Pasan las horas y la sonrisa no se borra. Queda guardada la imagen de una madre abrazando a su hija, gritando a viva voz “el Danubio nomá”. Imposible no recordar a los campeones de 2004 y 2007 con el mismo sello de rebeldía, que eriza la piel.
El hincha de Danubio, además de pasional, es racional. La mayoría se aferra a estos colores desde la niñez, por el barrio, algún familiar o amigo. Con el paso de los años ese sentimiento se transforma en razón, en ideología.

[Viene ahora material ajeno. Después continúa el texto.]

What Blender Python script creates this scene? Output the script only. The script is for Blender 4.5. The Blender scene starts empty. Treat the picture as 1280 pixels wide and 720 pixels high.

Cuando el sábado Danubio le gana a Peñarol de atrás en el Estadio Centenario, la pasión y la ideología se unen, se complementan. Las lágrimas brotan, los puños se alzan y los abrazos son interminables. El cuadrito de la Curva da, una vez más, el batacazo y cierra una semana perfecta ganándoles a las dos instituciones que se reparten el poder en el fútbol uruguayo.
Cuesta creer lo que está sucediendo. Cuesta comprender cómo el mismo club hace menos de un año tenía su peor campaña y ahora lucha por la punta del torneo. En 2013, con nueva dirigencia, llegó Leo Ramos, que cambió la cara de Danubio. En el primer semestre comenzó a sumar puntos que olvidaron la tabla del descenso; sin embargo, el fútbol que tanto gusta por la Curva de Maroñas seguía sin aparecer. Ese juego con pelota al piso, toque rápido y preciso, era un tesoro escondido entre las flores de los Jardines del Hipódromo. Leo Ramos reconoció la falta de jogo bonito pero predijo: “Ya va a llegar”.
Y así fue. El esfuerzo por mantener el mismo equipo, la incorporación de estandartes en el plantel y el trabajo de estos nueve meses han parido un gran Danubio. Un gran equipo que no sólo juega como al danubiano le gusta, sino que tiene esa entrega que cualquier uruguayo quiere de un jugador. La sonrisa cómplice y el abrazo entre Pablo Lima y Jadson Viera, los jugadores más ganadores en la historia del club, ilusiona. Este equipo emociona. El trabajo está dando sus frutos y la hinchada se regocija.